In Betz v. Temple Univ. Health Sys., the plaintiff was a nurse who alleged that she was subjected to a constantly sexually offensive working environment. She claimed that female nurses would joke with one another by “licking, groping, making lewd gestures, or pretending to grope each other’s breasts and genitals….” Although this activity was not aimed at the plaintiff, she alleged that she complained to her supervisor, and was eventually terminated in retaliation for making these complaints.
Before trial, the district court dismissed the harassment allegations on the basis that the plaintiff did not claim they were directed at her due to her gender. She appealed, and the EEOC filed an amicus brief on her behalf, taking the position that a generalized sexually hostile working environment violates Title VII even where the conduct is not directed at the plaintiff because of her gender.

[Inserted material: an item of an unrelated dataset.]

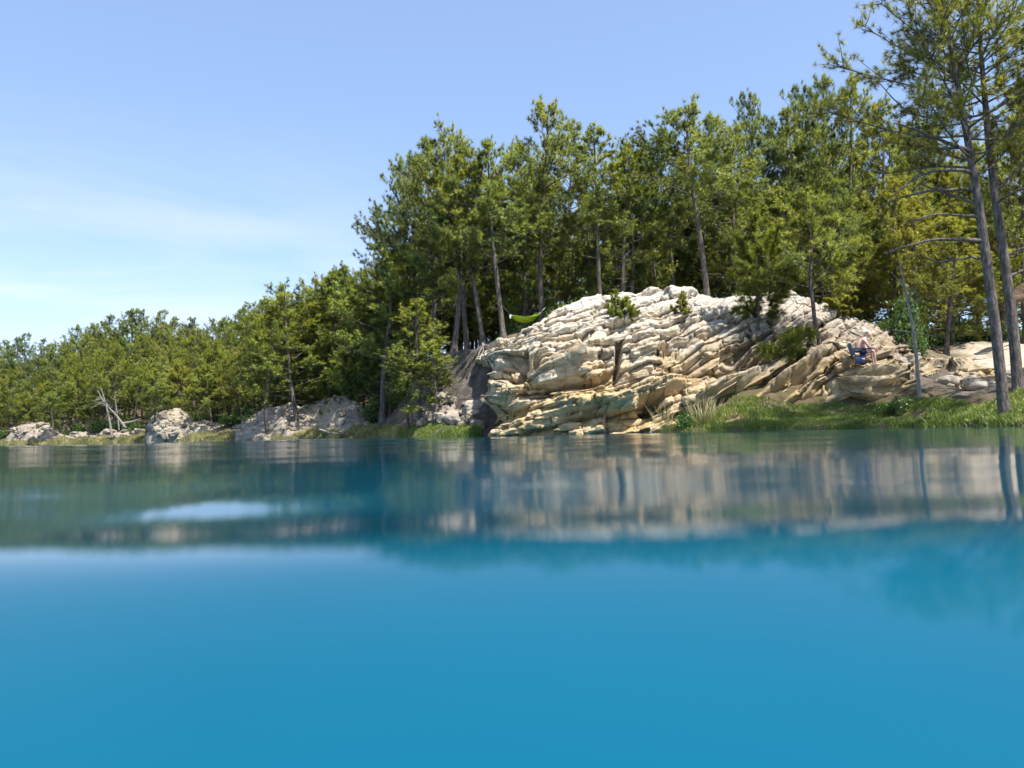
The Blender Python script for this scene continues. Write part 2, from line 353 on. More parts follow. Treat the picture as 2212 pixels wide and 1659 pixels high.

This Third Circuit disagreed, affirming dismissal of the harassment claims. The court said that while the harassing conduct does not have to be directly targeted at the plaintiff to be actionable under Title VII, it must in some fashion be directed at her because of her gender. In opposite-sex harassment claims, this requirement is typically assumed, but for same-sex cases, the plaintiff must produce evidence that the harassment resulted from sexual attraction on the part of the harassers, hostility toward the presence of persons of that gender in the workplace, or motivation based on the plaintiff not conforming to gender stereotypes.
In this situation, the court characterized the plaintiff’s co-workers as “equal opportunity offenders” whose behavior was open to be seen by persons of all sexes and sexual orientations. The Third Circuit rejected the EEOC’s argument that Title VII protects employees from exposure to sexualized behavior in the workplace even absent any of the above factors. While most employers would quickly act to stop workplace behavior of the type complained of by the plaintiff, in some situations this behavior may not result in an actionable Title VII claim.